Exercise task
Extract word for word the lines of the listing from its start to the line holding "MB().ring(Msh @ Vector((.010, .235, 1.03)), Msh.to_3x3()", both ends kept; pictures are not part of the copy.

# # # # #

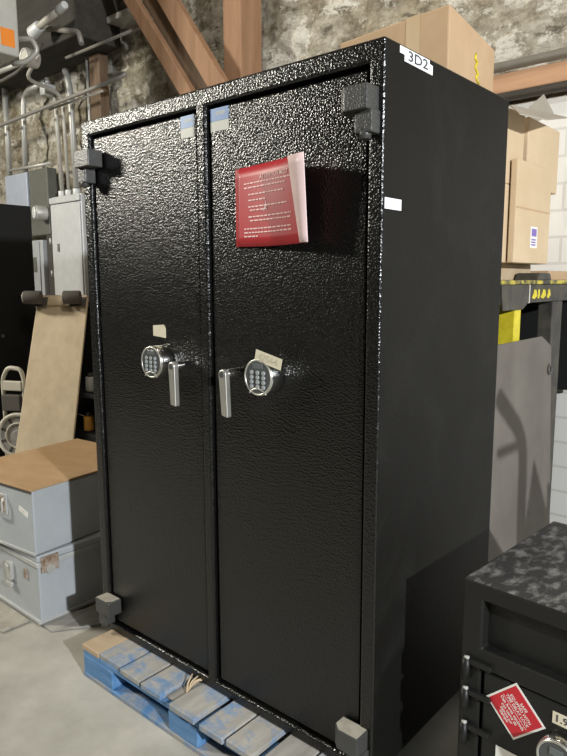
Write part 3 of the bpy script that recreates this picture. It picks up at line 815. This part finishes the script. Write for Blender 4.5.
# ------------------------------------------------------------------ steel sheet leaning on the rack
sh = thing('steel_sheet', 'grey steel sheet with cut corner leaning on rack behind the small safe', 'sheet', (1.15, .98, .002))
Msh = Matrix.Rotation(-.032, 4, 'Y')
MB().prism([(0, -.29, 0), (0, .305, 0), (0, .255, 1.115), (0, .155, 1.158), (0, -.29, 1.156)], (.006, 0, 0), .001, Msh).build('plate', 'sheet_steel', sh)
MB().ring(Msh @ Vector((.010, .235, 1.03)), Msh.to_3x3() @ Vector((1, 0, 0)), .016, .004, 20).build('ring', 'rubber', sh)

ft = thing('hand_truck', 'unseen dark tubular hand truck behind the small safe, shaped to shade the steel sheet', 'hand truck', (1.72, .72, 0))  # out of view; tubes and plate shaped for their shadow on the steel sheet
MB().tube([(0, -.115, .05), (0, -.115, 1.07), (0, -.30, 1.21)], .030, 12).build('frame', 'rack_black', ft)
MB().tube([(0, -.115, 1.05), (0, -.30, 1.055)], .014, 10).build('handle', 'rack_black', ft)
MB().prism([(-.01, -.02, .975), (-.01, -.10, .70), (-.01, .15, .70)], (.02, 0, 0), .002).build('side_plate', 'rack_black', ft)
MB().tube([(0, .13, .05), (0, .13, .86)], .022, 12).build('frame', 'rack_black', ft)
for z in (.25, .5, .7): MB().tube([(0, -.115, z), (0, .13, z)], .014, 10).build('rung', 'rack_black', ft)
MB().box((-.02, -.13, .004), (.20, .15, .014), .002).build('toe_plate', 'rack_black', ft)
for y in (-.125, .155): MB().cyl((-.10, y - .012, .105), (-.10, y + .012, .105), .10, 28, bev=.006).build('wheel', 'rubber', ft)

# ------------------------------------------------------------------ small deposit safe at right
ss = thing('safe', 'small black safe with scuffed top and red diamond sticker at lower right', 'safe', (1.345, .065, 0), math.radians(-4))
SW, SD, SH = .52, .485, .70
def small_shell():
    bm = bmesh.new()
    xs = [0, .05, SW - .05, SW]; zs = [.02, .10, .50, .545, .66, SH]
    g = {(i, k): bm.verts.new((x, 0, z)) for i, x in enumerate(xs) for k, z in enumerate(zs)}
    holes = {(1, 3): .03, (1, 1): .018}
    for i in range(3):
        for k in range(5):
            q = [(i, k), (i + 1, k), (i + 1, k + 1), (i, k + 1)]
            if (i, k) in holes:
                b = [bm.verts.new(g[t].co + Vector((0, holes[(i, k)], 0))) for t in q]
                bm.faces.new(b)
                for j in range(4): bm.faces.new((g[q[j]], g[q[(j + 1) % 4]], b[(j + 1) % 4], b[j]))
            else: bm.faces.new([g[t] for t in q])
    loop = [(i, 0) for i in range(4)] + [(3, k) for k in range(1, 6)] + [(2, 5), (1, 5), (0, 5)] + [(0, k) for k in range(4, 0, -1)]
    bk_ = {t: bm.verts.new((g[t].co.x, SD, g[t].co.z)) for t in loop}
    for a, b in zip(loop, loop[1:] + loop[:1]): bm.faces.new((g[a], bk_[a], bk_[b], g[b]))
    bm.faces.new([bk_[t] for t in loop])
    bmesh.ops.dissolve_limit(bm, angle_limit=0.01, verts=bm.verts, edges=bm.edges)
    bmesh.ops.recalc_face_normals(bm, faces=bm.faces)
    es = [e for e in bm.edges if len(e.link_faces) == 2 and e.calc_face_angle() > 0.5 and min(v.co.y for v in e.verts) < 0.001]
    bmesh.ops.bevel(bm, geom=es, offset=0.005, segments=2, affect='EDGES', profile=0.5)
    m = MB(); m.bm.free(); m.bm = bm
    return m
sb = small_shell().build('body', 'small_black', ss)
sb.data.materials.append(MATS['small_top'])
for p in sb.data.polygons:
    if p.normal.z > .9 and p.center.z > SH - .01: p.material_index = 1
MB().box((.058, .002, .104), (SW - .058, .017, .496), .004).build('door', 'small_black', ss)
for x in (.03, SW - .08):
    for y in (.03, SD - .08): MB().box((x, y, .0), (x + .05, y + .05, .0195), .002).build('foot', 'rubber', ss)
for z in (.505, .43, .345):
    hb = MB().box((.012, -.012, z), (.080, .0005, z + .012), .003)
    hb.cyl((.02, -.009, z - .04), (.02, -.009, z + .012), .009, 12)
    hb.build('hinge', 'small_black', ss)
    MB().cyl((.016, -.010, z + .0125), (.026, -.010, z + .0145), .0045, 10).build('worn_tip', 'galvanised', ss)
# red diamond sticker
c = Vector((.134, .0008, .436))
Ms = front_plane(c.x, c.y, c.z, math.radians(-47))
sw_, sh_ = .099, .092
sk = MB().box((-sw_ / 2, -sh_ / 2, 0), (sw_ / 2, sh_ / 2, .0008), 0, Ms).build('sticker', 'label_white', ss)
lab(sk, 'red and white sticker set as a diamond')
MB().box((-sw_ / 2 + .0045, -sh_ / 2 + .0045, .0007), (sw_ / 2 - .0045, sh_ / 2 - .0045, .0012), 0, Ms).build('sticker_field', 'label_red', sk)
tx = MB()
for s, z, w in (('SAFE', .026, .020), ('EQUIPPED WITH', .0165, .066), ('TIME DELAY LOCK', .007, .074), ('Caja fuerte equipada', -.0075, .078), ('con cierre de', -.0165, .050), ('demora por', -.0245, .040), ('tiempo', -.0320, .028)):
    text_into(tx, s, .0098, Ms @ Matrix.Translation((0, z, .0014)), w, .0001)
tx.box((-.040, -.0008, .0012), (.040, -.0002, .0015), 0, Ms)
tx.build('sticker_print', 'label_white', sk)
MB().box((.095, .0, .250), (.150, .0012, .335), 0).build('label', 'label_white', ss)
tb_ = MB().box((.214, .0002, .452), (.30, .0014, .478), 0).build('tape', 'masking_tape', ss)
text_into(MB(), '1.996', .022, front_plane(.245, -.0001, .465), .05).build('tape_writing', 'ink', tb_)
kc = (.238, .397)
k = MB().cyl((kc[0], .003, kc[1]), (kc[0], -.030, kc[1]), .042, 40, bev=.004).build('keypad', 'chrome', ss)
MB().ring((kc[0], -.031, kc[1]), (0, 1, 0), .038, .003, 40).build('bezel', 'satin_steel', k)
MB().cyl((kc[0], -.028, kc[1]), (kc[0], -.032, kc[1]), .036, 40).build('keypad_face', 'keypad_face', k)
MB().box((kc[0] - .014, -.034, kc[1] + .008), (kc[0] + .014, -.0315, kc[1] + .024), .001).build('display', 'display_glass', k)

# ------------------------------------------------------------------ camera
def rot(yaw, pitch, roll):
    cy, sy = math.cos(yaw), math.sin(yaw)
    f = Vector((-sy * math.cos(pitch), cy * math.cos(pitch), -math.sin(pitch)))
    r = Vector((cy, sy, 0)); u = r.cross(f)
    return math.cos(roll) * r + math.sin(roll) * u, -math.sin(roll) * r + math.cos(roll) * u, f
r, u, f = rot(.7126, .1482, -.0031)
cd = bpy.data.cameras.new('camera'); cam = bpy.data.objects.new('camera', cd); COL.objects.link(cam)
M = Matrix((r, u, -f)).transposed().to_4x4(); M.translation = (1.9415, -1.2422, 1.2395 + Z0)
cam.matrix_world = M
cd.sensor_fit = 'VERTICAL'; cd.sensor_height = 24; cd.lens = 24 * 650 / 756
cd.clip_start = .02
scene.camera = cam

# ------------------------------------------------------------------ light
def lamp(name, loc, target, power, size, color):
    l = bpy.data.lights.new(name, 'AREA'); l.energy = power; l.shape = 'DISK'; l.size = size; l.color = color
    o = bpy.data.objects.new(name, l); COL.objects.link(o)
    o.location = loc
    o.rotation_euler = (Vector(target) - Vector(loc)).to_track_quat('-Z', 'Y').to_euler()
    return o
lamp('work_lamp', (5.0, -1.45, 2.45), (0, 0, 1), 330, .14, (0.93, 0.97, 1.0))
lamp('hall_lamp', (-3.9, -2.3, 3.35), (0, .3, 1.2), 225, .7, (1.0, 0.96, 0.84))
lamp('wall_fill', (.6, -.1, 4.4), (.4, 1.75, 2.7), 42, .6, (1.0, 0.93, 0.80))  # added overhead fill without a fixture, brightens the stone wall
w = bpy.data.worlds.new('world'); scene.world = w; w.use_nodes = True
w.node_tree.nodes['Background'].inputs[0].default_value = (1.0, 0.94, 0.84, 1)
w.node_tree.nodes['Background'].inputs[1].default_value = 0.022

vs = scene.view_settings
vs.view_transform = 'Standard'; vs.look = 'None'; vs.gamma = 1; vs.use_curve_mapping = False
vs.exposure = 0.0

# # # # #

Written answer
Write part 3 of the bpy script that recreates this picture. It picks up at line 815. This part finishes the script. Write for Blender 4.5.
# ------------------------------------------------------------------ steel sheet leaning on the rack
sh = thing('steel_sheet', 'grey steel sheet with cut corner leaning on rack behind the small safe', 'sheet', (1.15, .98, .002))
Msh = Matrix.Rotation(-.032, 4, 'Y')
MB().prism([(0, -.29, 0), (0, .305, 0), (0, .255, 1.115), (0, .155, 1.158), (0, -.29, 1.156)], (.006, 0, 0), .001, Msh).build('plate', 'sheet_steel', sh)
MB().ring(Msh @ Vector((.010, .235, 1.03)), Msh.to_3x3() @ Vector((1, 0, 0)), .016, .004, 20).build('ring', 'rubber', sh)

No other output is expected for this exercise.